Si yo formara parte de esa macromafia que llamamos “Los Mercados” tampoco tendría la menor confianza en España. Hay dos o tres millones de motivos. Para empezar, no hay forma de concederle un átomo de credibilidad a una economía que no se apea ni a tiros del combinado de sol, ladrillo y pelotazo que se sacaron de debajo del cilicio los ministros opusianos de Franco hace medio siglo. Mira que con la pasta que ha dado la castiza fórmula en determinadas épocas ha habido oportunidades para probar otros caminos tal vez más laboriosos pero, por eso mismo, más sólidos. Pues no: balanza de pagos de mármol atornillada a las promociones inmobiliarias de suelo recalificado y, cómo no, el turismo, que ya decía Paco Martínez Soria que era un gran invento. Casi lloro cuando escuché al gran estadista Rajoy en su discurso de investidura anunciar un plan de difusión de la “sabrosa y variada” gastronomía española como arma definitiva para volver a llenar las arcas.

Esa es la famosa Marca España que con tanto orgullo y ardor han defendido hasta quienes sabían —¿Verdad, López y asesores de López?— que mundo adelante es considerada una especie de peste incurable… sencillamente porque lo es. Y lo es no sólo por el modelo que acabo de describir, sino por quiénes y cómo lo hacen funcionar: una casta endogámica de políticos y altos directivos de grandes corporaciones que cometen en comandita las trapacerías para, como es lógico, tapárselas igualmente en comandita.

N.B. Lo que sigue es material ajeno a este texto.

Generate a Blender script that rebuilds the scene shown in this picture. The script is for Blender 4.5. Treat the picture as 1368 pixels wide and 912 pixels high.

Lo de Bankia es el mejor ejemplo. Su desastre es el combinado perfecto de ineptitud en la gestión —ni adrede se puede perder tanto dinero en tan poco tiempo—, manipulación de datos con la peor fe y ocultamiento continuado y mendaz de una situación que al estallar podía arrastrarlo todo, como de hecho ya lo está haciendo. Pero ya sabemos que nadie va a pagar por ello. Vuelvo al principio: ¿Quién quiere invertir un euro en una cloaca así?

¿Marca o estigma?

Las ha hecho y dicho de todos los colores, sabores y tamaños, pero ni aun así esperaba uno que Patxi López plagiara sin ruborizarse el argumentario cavernícola más rancio. Como si estuviera haciendo oposiciones a tertuliano de Intereconomía o columnero de La Razón, el lehendakari con inminente fecha de caducidad se ha subido al toro de Osborne para proclamar que los vascos deben sus pensiones a la solidaridad española. Les doy diez segundos para que dominen el subidón de bilis y las ganas de blasfemar, pero ni uno más. Recuerden lo de las margaritas y los cerdos. Simplemente, no merece la pena gastar un microjulio de energía en rebatir esas palabras que el de Portugalete se encontró en un Phoskitos o, para ser más exactos, en su diario de cabecera, que tampoco da puntada sin hilo. Nos sabemos de sobra la canción: qué buena es la madre patria, que nos lleva de excursión y nos acoge bajo su alerón.

Ocurre que cada vez va colando menos. Hoy cualquiera que tenga a mano un ordenador con Powerpoint puede demostrar lo que le salga de los orificios nasales, ya sea que los que se llaman Gustavo tienen tendencia a la melancolía, que la sábana santa era de la marca Ualf o, como es el caso, que nuestros jubilados viven de la sopa boba hispanistaní. Será por informes y estudios. También los hay a patadas que prueban justamente lo contrario, que por aquí arriba llevamos pagadas varias rondas sin reciprocidad.

Si les soy sincero, concedo el mismo crédito —ninguno— a los analistas que empujan y a los que estiran. Algún día se harán las cuentas a camiseta quitada y veremos quién pringa y quién no. Mientras, me fío del sentido común y de los hechos puros y duros que evidencian, pese a la defensa cerrada y montaraz de López, que la marca “España” es para la economía vasca como el cartelón que en la Edad Media se ponía en las casas donde había entrado la peste. No hay manera de vender una escoba.